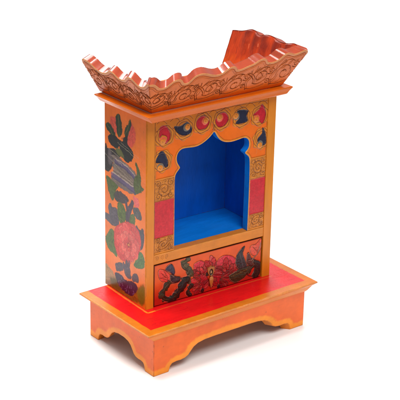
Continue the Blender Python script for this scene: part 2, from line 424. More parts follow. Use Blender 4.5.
def side_paint(p0):
    p = p0
    rs = np.random.default_rng(77)
    def S(k, c, **kw):
        P = np.array(SIDE[k], float)
        if k not in ('flower', 'pink_a', 'bud', 'petal_a', 'olive', 'tan_bl'):
            c = np.asarray(c) * .58; kw.setdefault('edge', (np.asarray(c) * .3, .55, .55))
        p.poly(P, c, **{**dict(rough=.5, soft=.8, vary=.45, grow=1.3), **kw})
        lo, hi = P.min(0), P.max(0); c = np.asarray(c); cen = P.mean(0)
        n = int(np.prod(hi - lo) / 26) + 3
        Q = lo + (hi - lo) * rs.random((n, 2)); Q = Q[inside(Q, catmull(P))]
        for q in Q:
            d = cen - q; d = d / (np.hypot(*d) + 1e-6); t = math.atan2(d[1], d[0]) + rs.normal(0, .5); L = rs.uniform(3, 8)
            e = q + L * np.array([math.cos(t), math.sin(t)])
            p.line([q, (q + e) / 2 + rs.normal(0, .5, 2), e], rs.uniform(.7, 2.2), np.clip(c * rs.choice([.55, .75, 1.35, 1.7]), 0, .8), rs.uniform(.25, .55))
    u, v = p.X[:, 0], p.X[:, 1]
    p.c[:] = ORANGE_S
    p.tone(.08, 30, 100)
    # brush streaks
    p.c *= (1 + .10 * fbm(u / 1.6, v / 26, 101))[:, None]
    # soft peach glow painted round the blossom
    d = np.hypot((u - 52) / 62, (v - 150) / 75)
    p.blend(slice(None), np.clip(1.1 - d, 0, .6), lin(240, 134, 74))
    S('tan_bl', lin(172, 132, 84)); S('olive', lin(140, 82, 8), soft=5)
    p.poly([(24, 96), (6, 112), (2, 92), (12, 80)], lin(112, 104, 14), soft=6, rough=.4)
    p.poly([(100, 92), (78, 96), (70, 84), (95, 80)], lin(96, 84, 20), soft=6, rough=.4)
    S('petal_a', lin(222, 76, 48), soft=4); S('bud', lin(216, 74, 52), soft=3)
    p.line([(50, 330), (42, 345), (38, 354)], 1.2, lin(188, 48, 36), .6)
    OL = lin(52, 62, 12)
    for k in ('leaf_a', 'leaf_b', 'leaf_c'):
        S(k, OL)
        P = np.array(SIDE[k]); c = P.mean(0); p.line([P[0], c, P[4]], 1.3, lin(116, 116, 44), .5)
    S('dark_a', lin(30, 20, 12)); S('dark_b', lin(46, 32, 32))
    p.poly([(84, 310), (70, 312), (60, 302), (78, 302)], lin(92, 92, 38), soft=2.5, rough=.4)
    p.poly([(106, 302), (96, 300), (94, 284), (104, 280)], lin(88, 74, 76), soft=3)
    S('green_l', lin(96, 112, 44)); S('sheen', lin(146, 122, 108))  # varnish reflection put into the colour as a striped grey-purple patch
    p.poly([(96, 296), (80, 299), (62, 295), (52, 291), (62, 287), (86, 288)], lin(104, 84, 78), soft=1.5)
    S('sheen_top', lin(150, 126, 116), soft=2)
    for dz, c_, w in ((0, lin(84, 66, 108), 6), (-3.5, lin(62, 50, 84), 2.4), (3.6, lin(180, 158, 142), 1.6)):
        p.line([(84, 290 + dz), (62, 289 + dz), (44, 285 + dz), (31, 279 + dz)], w, c_, .8)
    for dz, c_, w in ((0, lin(88, 70, 110), 6.4), (-4, lin(64, 52, 84), 2.4), (4, lin(178, 156, 142), 1.8), (9, lin(160, 138, 124), 1.2)):
        p.line([(94, 266 + dz), (72, 264 + dz), (50, 261 + dz), (30, 259 + dz)], w, c_, .8)
    p.line([(82, 254), (60, 252), (36, 254)], 1.8, lin(104, 84, 92), .6)
    S('green_r', lin(98, 110, 40))
    p.line([(27, 300), (23, 284), (22, 266)], 1.6, lin(72, 76, 36), .6)
    S('dark_c', lin(86, 68, 66)); S('pink_a', lin(226, 92, 84))
    GP = lin(106, 92, 104)
    S('grey_a', GP); S('green_a', lin(104, 124, 48)); S('stems', lin(96, 74, 92)); S('green_b', lin(106, 122, 48))
    S('grey_b', lin(102, 98, 98)); S('grey_c', lin(94, 84, 94)); S('green_c', lin(112, 136, 62)); S('green_d', lin(96, 136, 66))
    for k in ('grey_a', 'green_a', 'green_c', 'green_d', 'grey_b', 'grey_c'):
        P = np.array(SIDE[k]); c = P.mean(0); p.line([P[1] * .7 + c * .3, c, P[len(P) // 2 + 1] * .7 + c * .3], 1.2, lin(70, 66, 60), .45)
    S('flower', lin(206, 62, 58), soft=1.2, edge=(lin(140, 30, 40), .8, .5))
    cen = np.array([48., 166.])
    for ring, (n, r0, r1, wd, tone_) in enumerate(((9, 16, 34, 9.5, (212, 76, 70)), (7, 8, 24, 8, (222, 96, 84)), (5, 2, 14, 5.5, (200, 58, 56)))):
        for k in range(n):
            a = 2 * math.pi * (k + .35 * ring) / n + rs.normal(0, .08); d = np.array([math.cos(a), math.sin(a) * .98]); q = np.array([-d[1], d[0]])
            R1 = r1 * rs.uniform(.88, 1.05) * (1 - .12 * (d[0] < -.2)); w_ = wd * rs.uniform(.85, 1.15)
            cc = lin(*tone_) * rs.uniform(.8, 1.25)
            p.poly([cen + d * r0 - q * w_ * .4, cen + d * (r0 + R1) / 2 - q * w_, cen + d * R1 * .95 - q * w_ * .55, cen + d * R1, cen + d * R1 * .95 + q * w_ * .6, cen + d * (r0 + R1) / 2 + q * w_, cen + d * r0 + q * w_ * .4],
                   cc, alpha=.8, soft=1.0, vary=.4, rough=.4, edge=(lin(150, 34, 40), .7, .55))
            p.line([cen + d * R1 * .95 - q * w_ * .5, cen + d * R1 * .98, cen + d * R1 * .93 + q * w_ * .5], 1.2, lin(236, 140, 118), .45)
            p.line([cen + d * r0, cen + d * (r0 + R1) / 2 + q * rs.normal(0, 1), cen + d * R1 * .85], .8, lin(156, 36, 42), .45)
    p.disc(cen, 4.2, lin(150, 40, 40), .8, soft=2)
    for k in range(9):
        p.disc(cen + rs.normal(0, 2.6, 2), .9, lin(228, 160, 70), .7)
    S('purple_a', GP); S('purple_b', lin(104, 86, 102)); S('purple_c', lin(104, 86, 98))
    S('violet', lin(56, 20, 74))
    r = np.random.default_rng(3)
    for k in range(16):
        c = np.array([r.uniform(30, 78), r.uniform(88, 103)]); t = r.uniform(0, 6)
        p.line([c, c + 3 * np.array([math.cos(t), math.sin(t)]), c + 4 * np.array([math.cos(t + .8), math.sin(t + .8)])], 1.2, lin(120, 84, 128), .7)
    # glints on the varnish painted in as pale streaks, with fine scuffs
    p.scratches(8, lin(176, 162, 130), (20, 70, 258, 318), 4, (8, 16), (24, 54), .6, .7)
    p.scratches(7, lin(220, 160, 110), (15, 100, 120, 200), 6, (10, 40), (6, 20), .35, .5)
    r = np.random.default_rng(8)
    for k in range(30):
        p.disc((r.uniform(3, 113), r.uniform(80, 370)), r.uniform(.3, .8), lin(120, 50, 24), .5)
    p.blend(slice(None), np.clip((2.4 - u) / .8 + .8 * fbm(v / 3, u / 3, 12), 0, 1) * .9, GOLD)
side_out = [(1, 75.2), (DP, 75.2), (DP, 384), (1, 384)]
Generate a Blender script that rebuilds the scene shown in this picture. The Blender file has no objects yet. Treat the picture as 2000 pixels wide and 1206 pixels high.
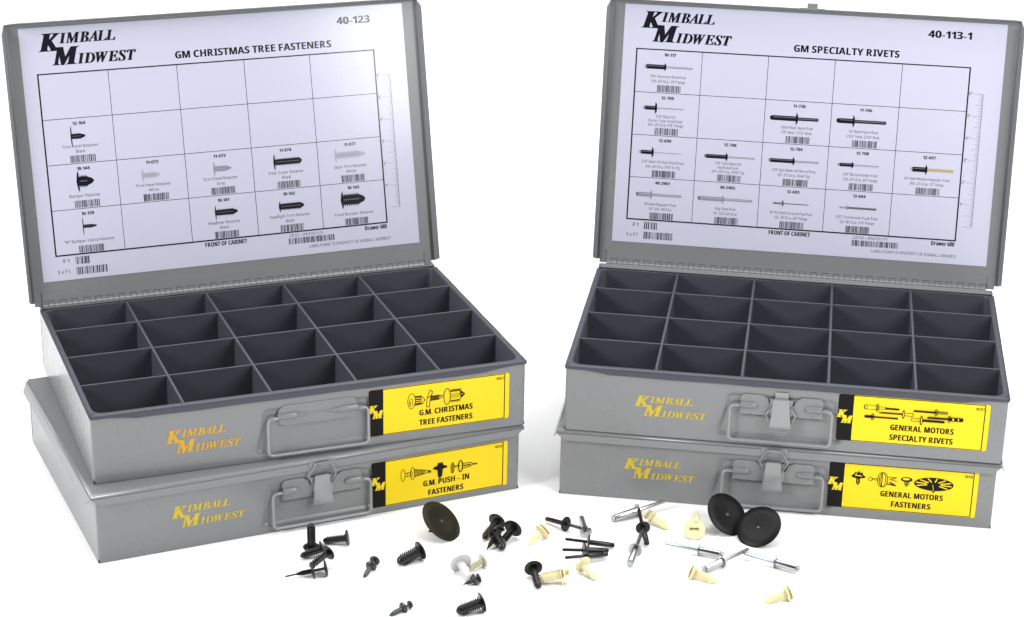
**********
## Your objective:
Can you restate all the records above word for word while dropping the pictures?

## Task answer:
Continue the Blender Python script for this scene: part 2, from line 424. More parts follow. Use Blender 4.5.
def side_paint(p0):
    p = p0
    rs = np.random.default_rng(77)
    def S(k, c, **kw):
        P = np.array(SIDE[k], float)
        if k not in ('flower', 'pink_a', 'bud', 'petal_a', 'olive', 'tan_bl'):
            c = np.asarray(c) * .58; kw.setdefault('edge', (np.asarray(c) * .3, .55, .55))
        p.poly(P, c, **{**dict(rough=.5, soft=.8, vary=.45, grow=1.3), **kw})
        lo, hi = P.min(0), P.max(0); c = np.asarray(c); cen = P.mean(0)
        n = int(np.prod(hi - lo) / 26) + 3
        Q = lo + (hi - lo) * rs.random((n, 2)); Q = Q[inside(Q, catmull(P))]
        for q in Q:
            d = cen - q; d = d / (np.hypot(*d) + 1e-6); t = math.atan2(d[1], d[0]) + rs.normal(0, .5); L = rs.uniform(3, 8)
            e = q + L * np.array([math.cos(t), math.sin(t)])
            p.line([q, (q + e) / 2 + rs.normal(0, .5, 2), e], rs.uniform(.7, 2.2), np.clip(c * rs.choice([.55, .75, 1.35, 1.7]), 0, .8), rs.uniform(.25, .55))
    u, v = p.X[:, 0], p.X[:, 1]
    p.c[:] = ORANGE_S
    p.tone(.08, 30, 100)
    # brush streaks
    p.c *= (1 + .10 * fbm(u / 1.6, v / 26, 101))[:, None]
    # soft peach glow painted round the blossom
    d = np.hypot((u - 52) / 62, (v - 150) / 75)
    p.blend(slice(None), np.clip(1.1 - d, 0, .6), lin(240, 134, 74))
    S('tan_bl', lin(172, 132, 84)); S('olive', lin(140, 82, 8), soft=5)
    p.poly([(24, 96), (6, 112), (2, 92), (12, 80)], lin(112, 104, 14), soft=6, rough=.4)
    p.poly([(100, 92), (78, 96), (70, 84), (95, 80)], lin(96, 84, 20), soft=6, rough=.4)
    S('petal_a', lin(222, 76, 48), soft=4); S('bud', lin(216, 74, 52), soft=3)
    p.line([(50, 330), (42, 345), (38, 354)], 1.2, lin(188, 48, 36), .6)
    OL = lin(52, 62, 12)
    for k in ('leaf_a', 'leaf_b', 'leaf_c'):
        S(k, OL)
        P = np.array(SIDE[k]); c = P.mean(0); p.line([P[0], c, P[4]], 1.3, lin(116, 116, 44), .5)
    S('dark_a', lin(30, 20, 12)); S('dark_b', lin(46, 32, 32))
    p.poly([(84, 310), (70, 312), (60, 302), (78, 302)], lin(92, 92, 38), soft=2.5, rough=.4)
    p.poly([(106, 302), (96, 300), (94, 284), (104, 280)], lin(88, 74, 76), soft=3)
    S('green_l', lin(96, 112, 44)); S('sheen', lin(146, 122, 108))  # varnish reflection put into the colour as a striped grey-purple patch
    p.poly([(96, 296), (80, 299), (62, 295), (52, 291), (62, 287), (86, 288)], lin(104, 84, 78), soft=1.5)
    S('sheen_top', lin(150, 126, 116), soft=2)
    for dz, c_, w in ((0, lin(84, 66, 108), 6), (-3.5, lin(62, 50, 84), 2.4), (3.6, lin(180, 158, 142), 1.6)):
        p.line([(84, 290 + dz), (62, 289 + dz), (44, 285 + dz), (31, 279 + dz)], w, c_, .8)
    for dz, c_, w in ((0, lin(88, 70, 110), 6.4), (-4, lin(64, 52, 84), 2.4), (4, lin(178, 156, 142), 1.8), (9, lin(160, 138, 124), 1.2)):
        p.line([(94, 266 + dz), (72, 264 + dz), (50, 261 + dz), (30, 259 + dz)], w, c_, .8)
    p.line([(82, 254), (60, 252), (36, 254)], 1.8, lin(104, 84, 92), .6)
    S('green_r', lin(98, 110, 40))
    p.line([(27, 300), (23, 284), (22, 266)], 1.6, lin(72, 76, 36), .6)
    S('dark_c', lin(86, 68, 66)); S('pink_a', lin(226, 92, 84))
    GP = lin(106, 92, 104)
    S('grey_a', GP); S('green_a', lin(104, 124, 48)); S('stems', lin(96, 74, 92)); S('green_b', lin(106, 122, 48))
    S('grey_b', lin(102, 98, 98)); S('grey_c', lin(94, 84, 94)); S('green_c', lin(112, 136, 62)); S('green_d', lin(96, 136, 66))
    for k in ('grey_a', 'green_a', 'green_c', 'green_d', 'grey_b', 'grey_c'):
        P = np.array(SIDE[k]); c = P.mean(0); p.line([P[1] * .7 + c * .3, c, P[len(P) // 2 + 1] * .7 + c * .3], 1.2, lin(70, 66, 60), .45)
    S('flower', lin(206, 62, 58), soft=1.2, edge=(lin(140, 30, 40), .8, .5))
    cen = np.array([48., 166.])
    for ring, (n, r0, r1, wd, tone_) in enumerate(((9, 16, 34, 9.5, (212, 76, 70)), (7, 8, 24, 8, (222, 96, 84)), (5, 2, 14, 5.5, (200, 58, 56)))):
        for k in range(n):
            a = 2 * math.pi * (k + .35 * ring) / n + rs.normal(0, .08); d = np.array([math.cos(a), math.sin(a) * .98]); q = np.array([-d[1], d[0]])
            R1 = r1 * rs.uniform(.88, 1.05) * (1 - .12 * (d[0] < -.2)); w_ = wd * rs.uniform(.85, 1.15)
            cc = lin(*tone_) * rs.uniform(.8, 1.25)
            p.poly([cen + d * r0 - q * w_ * .4, cen + d * (r0 + R1) / 2 - q * w_, cen + d * R1 * .95 - q * w_ * .55, cen + d * R1, cen + d * R1 * .95 + q * w_ * .6, cen + d * (r0 + R1) / 2 + q * w_, cen + d * r0 + q * w_ * .4],
                   cc, alpha=.8, soft=1.0, vary=.4, rough=.4, edge=(lin(150, 34, 40), .7, .55))
            p.line([cen + d * R1 * .95 - q * w_ * .5, cen + d * R1 * .98, cen + d * R1 * .93 + q * w_ * .5], 1.2, lin(236, 140, 118), .45)
            p.line([cen + d * r0, cen + d * (r0 + R1) / 2 + q * rs.normal(0, 1), cen + d * R1 * .85], .8, lin(156, 36, 42), .45)
    p.disc(cen, 4.2, lin(150, 40, 40), .8, soft=2)
    for k in range(9):
        p.disc(cen + rs.normal(0, 2.6, 2), .9, lin(228, 160, 70), .7)
    S('purple_a', GP); S('purple_b', lin(104, 86, 102)); S('purple_c', lin(104, 86, 98))
    S('violet', lin(56, 20, 74))
    r = np.random.default_rng(3)
    for k in range(16):
        c = np.array([r.uniform(30, 78), r.uniform(88, 103)]); t = r.uniform(0, 6)
        p.line([c, c + 3 * np.array([math.cos(t), math.sin(t)]), c + 4 * np.array([math.cos(t + .8), math.sin(t + .8)])], 1.2, lin(120, 84, 128), .7)
    # glints on the varnish painted in as pale streaks, with fine scuffs
    p.scratches(8, lin(176, 162, 130), (20, 70, 258, 318), 4, (8, 16), (24, 54), .6, .7)
    p.scratches(7, lin(220, 160, 110), (15, 100, 120, 200), 6, (10, 40), (6, 20), .35, .5)
    r = np.random.default_rng(8)
    for k in range(30):
        p.disc((r.uniform(3, 113), r.uniform(80, 370)), r.uniform(.3, .8), lin(120, 50, 24), .5)
    p.blend(slice(None), np.clip((2.4 - u) / .8 + .8 * fbm(v / 3, u / 3, 12), 0, 1) * .9, GOLD)
side_out = [(1, 75.2), (DP, 75.2), (DP, 384), (1, 384)]
Generate a Blender script that rebuilds the scene shown in this picture. The Blender file has no objects yet. Treat the picture as 2000 pixels wide and 1206 pixels high.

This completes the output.